On Sat, Feb 11, 2012 at 2:50 PM, Maarten Lankhorst m.b.lankhorst@gmail.comwrote:
Hey Jeremy,
Op 10-02-12 20:23, Jeremy White schreef:
Hi Folks,
It's that time of year again - summer of code is going to start up soon.
Maarten, you've been coordinating things for us for a while now - are you still game? Would you like help? Anyone else willing to volunteer to help admin the process?
I'll apply wine again this year, but I want to ask everyone to help
update our summer of code project wiki page.
http://wiki.winehq.org/**SummerOfCodehttp://wiki.winehq.org/SummerOfCode
I feel like we're not getting enough accessible projects that also have the correct length. I'm looking for something that's non-trivial but can still be done incrementally, having huge delta's to winehq has proven to not lead to meaningful contributions, and some of the projects on that list are too small, too complicated or might not be integrated into wine because it would be above a student's level get it done right.
I have my doubts about these for example:
- Message mode pipes - if AJ doesn't know how to do it, how can a student
do it right?
- Sandboxing, what's to prevent an app from simply doing syscalls in
assembly, a real sandbox is not going to work
- Richedit windowless mode - There's no way this can be a student project
until someone does the thiscall that works both ways, this has been the biggest stumbling block to implementing it.
- TestSuite - All previous attempts have failed, I believe that compiling
testsuites for other projects would be a good project instead, fixing all problems that show up and don't show up on windows. Improving winetestbot to something more standardized and maintained would be nice too, but hardly a summer of code project, since it's too short.
But that's just my opinion, feel free to add your own projects to that list. :-)
~Maarten
The problem with GSOC projects, in my opinion, is that too many people see them as "projects"; the kind that needs to be finished by a deadline and have visible changes, new gui or this sort of thing.
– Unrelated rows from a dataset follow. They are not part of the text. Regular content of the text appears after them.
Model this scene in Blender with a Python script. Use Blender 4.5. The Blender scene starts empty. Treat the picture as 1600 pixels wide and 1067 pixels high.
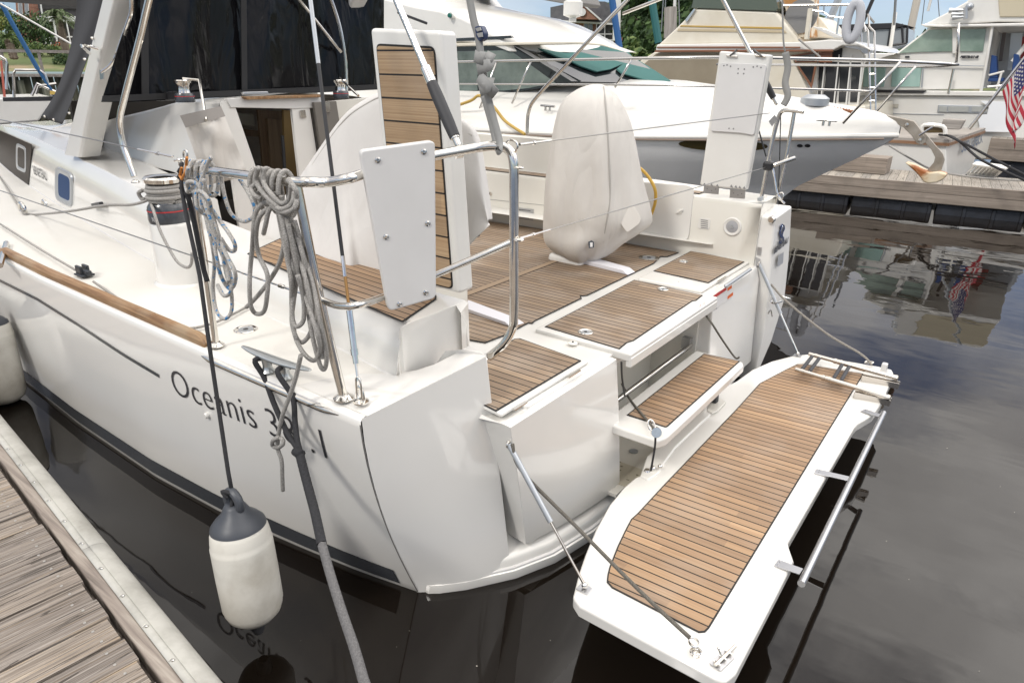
import bpy, bmesh, math, random
import numpy as np
from mathutils import Vector, Matrix
R_ = math.radians
random.seed(7)
sc = bpy.context.scene
col = sc.collection
# ------------------------------------------------------------------ camera
CAM_H = 2.45
YAW, PIT, ROL = 2.2061, 0.3842, -0.0123
FPX = 1067.0                       # focal length in pixels of a 1600 px wide picture (24 mm lens)
def _rot():
    cy, sy, cp, sp, cr, sr = math.cos(YAW), math.sin(YAW), math.cos(PIT), math.sin(PIT), math.cos(ROL), math.sin(ROL)
    f = np.array([cy*cp, sy*cp, -sp]); r = np.array([sy, -cy, 0.0]); d = np.cross(f, r)
    return np.array([cr*r+sr*d, -sr*r+cr*d, f])
RM = _rot(); CC = np.array([0, 0, CAM_H])
cam_data = bpy.data.cameras.new('camera'); cam_data.sensor_width = 36.0
cam_data.lens = 36.0*FPX/1600.0; cam_data.clip_start = 0.05; cam_data.clip_end = 3000
cam = bpy.data.objects.new('camera', cam_data); col.objects.link(cam)
cam.matrix_world = Matrix(((RM[0][0], -RM[1][0], -RM[2][0], 0), (RM[0][1], -RM[1][1], -RM[2][1], 0),
                           (RM[0][2], -RM[1][2], -RM[2][2], CAM_H), (0, 0, 0, 1)))
sc.camera = cam
# ------------------------------------------------------------------ sky, sun, exposure
SUN_EL, SUN_AZ = 43.0, 262.0       # elevation, direction (degrees from +X) the light comes from
w = bpy.data.worlds.new('World'); sc.world = w; w.use_nodes = True
nt = w.node_tree; nt.nodes.clear()
def _n(t, **k):
    n = nt.nodes.new(t)
    for a, b in k.items(): setattr(n, a, b)
    return n
out = _n('ShaderNodeOutputWorld'); bg = _n('ShaderNodeBackground'); sky = _n('ShaderNodeTexSky')
sky.sky_type = 'NISHITA'; sky.sun_disc = False; sky.sun_elevation = R_(SUN_EL); sky.sun_rotation = R_(90-SUN_AZ)
sky.air_density = 1.0; sky.dust_density = .25; sky.ozone_density = 1.0
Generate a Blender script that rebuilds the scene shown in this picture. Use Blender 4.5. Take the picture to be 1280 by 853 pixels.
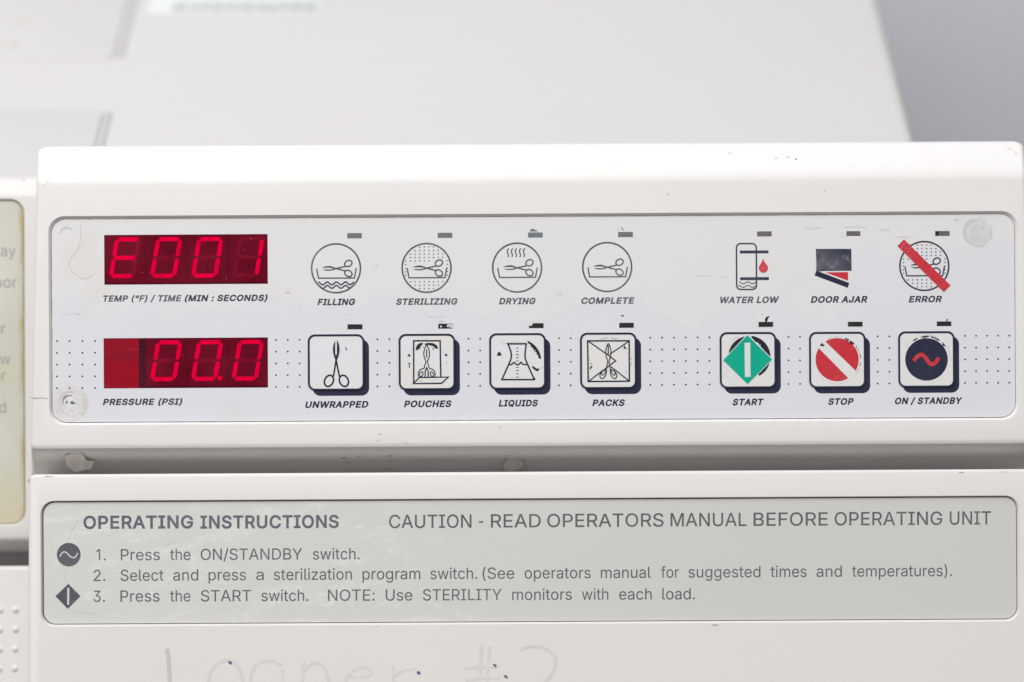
import bpy, bmesh, math, random
from mathutils import Vector, Matrix
from mathutils.geometry import delaunay_2d_cdt

scene = bpy.context.scene
for o in list(bpy.data.objects):
    bpy.data.objects.remove(o)
C = scene.collection

# ------------------------------------------------------------------ frame, camera
K = 0.00025                     # metres on the front plane for one photo pixel
FPX = 3500.0                    # focal length in photo pixels (98 mm lens)
D = FPX * K                     # camera to front plane
ROLL = 0.0055
TILT = math.radians(30)         # the front leans back this far from the vertical
OFF = Vector((0, -0.03, 0.331))  # panel centre seen from the foot of the machine
RX = Matrix.Rotation(-TILT, 4, 'X')


def to_world(v):
    return RX @ Vector(v)


cd = bpy.data.cameras.new('camera')
cam = bpy.data.objects.new('camera', cd)
C.objects.link(cam)
scene.camera = cam
cd.sensor_width = 36
cd.lens = FPX / 1280 * 36
cd.clip_start, cd.clip_end = 0.02, 50
cd.dof.use_dof = True
cd.dof.focus_distance = D
cd.dof.aperture_fstop = 4.9
cam.matrix_world = (Matrix.Translation(to_world(Vector((0, -D, 0)) + OFF)) @
                    Matrix.Rotation(math.pi / 2 - TILT, 4, 'X') @ Matrix.Rotation(-ROLL, 4, 'Z'))

# ------------------------------------------------------------------ world, lamps, exposure
W = bpy.data.worlds.new('World')
scene.world = W
W.use_nodes = True
wt = W.node_tree
bg = wt.nodes['Background']
tcw = wt.nodes.new('ShaderNodeTexCoord')
sep = wt.nodes.new('ShaderNodeSeparateXYZ')
rmp = wt.nodes.new('ShaderNodeMapRange')            # bright ceiling, dim floor
rmp.interpolation_type = 'SMOOTHSTEP'
rmp.inputs['From Min'].default_value = -0.30
rmp.inputs['From Max'].default_value = 0.70
rmp.inputs['To Min'].default_value = 0.075
rmp.inputs['To Max'].default_value = 0.635
wt.links.new(tcw.outputs['Generated'], sep.inputs[0])
wt.links.new(sep.outputs[2], rmp.inputs['Value'])
wt.links.new(rmp.outputs['Result'], bg.inputs[1])
wmx = wt.nodes.new('ShaderNodeMix')
wmx.data_type = 'RGBA'
wmx.inputs['A'].default_value = (1.0, 0.81, 0.72, 1)
wmx.inputs['B'].default_value = (0.985, 0.98, 1.0, 1)
fac = wt.nodes.new('ShaderNodeMapRange')
fac.inputs['From Min'].default_value = -0.1
fac.inputs['From Max'].default_value = 0.6
wt.links.new(sep.outputs[2], fac.inputs['Value'])
wt.links.new(fac.outputs['Result'], wmx.inputs['Factor'])
wt.links.new(wmx.outputs['Result'], bg.inputs[0])


def area(name, loc, aim, size, power, col, sy=None):
    l = bpy.data.lights.new(name, 'AREA')
    l.shape = 'RECTANGLE'
    l.size = size
    l.size_y = sy or size
    l.energy = power
    l.color = col
    o = bpy.data.objects.new(name, l)
    C.objects.link(o)
    o.location = loc
    o.rotation_euler = (Vector(aim) - Vector(loc)).to_track_quat('-Z', 'Y').to_euler()


area('ceiling_lamp', (-0.6, -0.45, 2.0), (0, 0.1, 0.3), 1.5, 29.5, (1, 0.99, 0.972), 1.0)

vs = scene.view_settings
vs.view_transform = 'Standard'
vs.look = 'None'
vs.exposure = 0.07
vs.gamma = 1.0

# ------------------------------------------------------------------ materials


def srgb(r, g, b):
    def f(c):
        c /= 255
        return c / 12.92 if c <= 0.04045 else ((c + 0.055) / 1.055) ** 2.4
    return (f(r), f(g), f(b))


class NT:
    def __init__(s, name, rough=0.5, spec=0.5):
        s.m = bpy.data.materials.new(name)
        s.m.use_nodes = True
        s.t = s.m.node_tree
        s.b = s.t.nodes['Principled BSDF']
        s.b.inputs['Roughness'].default_value = rough
        s.b.inputs['Specular IOR Level'].default_value = spec
        s.tc = s.t.nodes.new('ShaderNodeTexCoord')
        s.obj = s.tc.outputs['Object']

    def noise(s, scale, detail=3, rough=0.55, vec=None, dist=0.0):
        n = s.t.nodes.new('ShaderNodeTexNoise')
        n.inputs['Scale'].default_value = scale
        n.inputs['Detail'].default_value = detail
        n.inputs['Roughness'].default_value = rough
        n.inputs['Distortion'].default_value = dist
        s.t.links.new(vec or s.obj, n.inputs['Vector'])
        return n.outputs['Fac']

    def stretch(s, x, y, z):
        n = s.t.nodes.new('ShaderNodeMapping')
        n.inputs['Scale'].default_value = (x, y, z)
        s.t.links.new(s.obj, n.inputs['Vector'])
        return n.outputs['Vector']

    def axis(s, i):
        n = s.t.nodes.new('ShaderNodeSeparateXYZ')
        s.t.links.new(s.obj, n.inputs[0])
        return n.outputs[i]

    def ramp(s, v, lo, hi, a=0.0, b=1.0):
        n = s.t.nodes.new('ShaderNodeMapRange')
        n.interpolation_type = 'SMOOTHSTEP'
        s.put(n.inputs['Value'], v)
        n.inputs['From Min'].default_value = lo
        n.inputs['From Max'].default_value = hi
        n.inputs['To Min'].default_value = a
        n.inputs['To Max'].default_value = b
        return n.outputs['Result']

    def put(s, sock, v):
        if isinstance(v, (int, float)):
            sock.default_value = v
        elif isinstance(v, tuple):
            sock.default_value = (*v, 1)
        else:
            s.t.links.new(v, sock)

    def math(s, op, a, b):
        n = s.t.nodes.new('ShaderNodeMath')
        n.operation = op
        s.put(n.inputs[0], a)
        s.put(n.inputs[1], b)
        return n.outputs[0]

    def mix(s, f, a, b):
        n = s.t.nodes.new('ShaderNodeMix')
        n.data_type = 'RGBA'
        s.put(n.inputs['Factor'], f)
        s.put(n.inputs['A'], a)
        s.put(n.inputs['B'], b)
        return n.outputs['Result']

    def col(s, v):
        s.put(s.b.inputs['Base Color'], v)

    def bump(s, h, strength=0.1, dist=0.0002):
        n = s.t.nodes.new('ShaderNodeBump')
        n.inputs['Strength'].default_value = strength
        n.inputs['Distance'].default_value = dist
        s.t.links.new(h, n.inputs['Height'])
        s.t.links.new(n.outputs[0], s.b.inputs['Normal'])


def plastic(name, c, rough=0.4, dirt=(0.60, 0.555, 0.49), amount=0.10, bump=0.10):
    n = NT(name, rough, 0.4)
    cloudy = n.ramp(n.noise(14, 4), 0.35, 0.75, 0.0, 0.14)
    v = n.mix(cloudy, c, tuple(x * 0.93 for x in c))
    speck = n.ramp(n.noise(420, 3, 0.6), 0.68, 0.76, 0.0, amount)
    patch = n.ramp(n.noise(22, 2), 0.48, 0.68)
    v = n.mix(n.math('MULTIPLY', speck, patch), v, dirt)
    smear = n.ramp(n.noise(60, 4, 0.6, n.stretch(0.35, 1, 1.6)), 0.55, 0.8, 0.0, amount * 0.7)
    v = n.mix(smear, v, dirt)
    n.col(v)
    n.put(n.b.inputs['Roughness'], n.ramp(n.noise(90, 3), 0.3, 0.7, rough - 0.06, rough + 0.1))
    n.bump(n.math('ADD', n.noise(1500, 2), n.math('MULTIPLY', n.noise(200, 2), 1.6)), bump, 0.00012)
    return n.m


def ink(name, c, wear=0.12, to=(0.55, 0.56, 0.6), rough=0.42, scale=700):
    n = NT(name, rough, 0.15)
    w = n.ramp(n.noise(scale, 3, 0.65), 0.52, 0.74, 0.0, wear)
    w2 = n.ramp(n.noise(70, 2), 0.4, 0.75, 0.0, wear * 0.8)
    n.col(n.mix(n.math('ADD', w, w2), c, to))
    return n.m


M = {}
M['housing'] = plastic('console_plastic', (0.80, 0.797, 0.782), 0.45)
M['lower'] = plastic('front_panel_plastic', (0.782, 0.763, 0.745), 0.42)
M['door'] = plastic('door_plastic', (0.755, 0.735, 0.715), 0.42)
M['top'] = plastic('cover_plastic', (0.615, 0.608, 0.598), 0.5)
M['paint_bare'] = plastic('bare_plastic', (0.72, 0.69, 0.66), 0.6)
M['chip_white'] = plastic('bare_white_plastic', (0.9, 0.9, 0.89), 0.5, amount=0.02)

n = NT('grime', 0.8, 0.2)
n.col(n.mix(n.ramp(n.noise(160, 3), 0.38, 0.66), (0.10, 0.08, 0.06), (0.42, 0.39, 0.35)))
M['grime'] = n.m
n = NT('deep_grime', 0.8, 0.2)
n.col(n.mix(n.ramp(n.noise(120, 3), 0.4, 0.7), (0.035, 0.03, 0.022), (0.13, 0.11, 0.08)))
M['deep_grime'] = n.m
n = NT('pale_grime', 0.8, 0.2)
n.col(n.mix(n.ramp(n.noise(220, 3), 0.38, 0.66), (0.33, 0.30, 0.26), (0.60, 0.58, 0.54)))
M['pale_grime'] = n.m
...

While there are interesting bits that could be done that way, having looked at a lot of bugs and their lifetime it feels to me there are areas of wine that could just use generic improvements, which are the kind that help wine the most: gradually implemented, tends to have a visible impact on bugs, many different areas to pick from, etc. The uniscribe/bidi improvements over the past few releases are a good example of a project that could have been picked up by someone familiar with/willing to familiarise themselves with the area.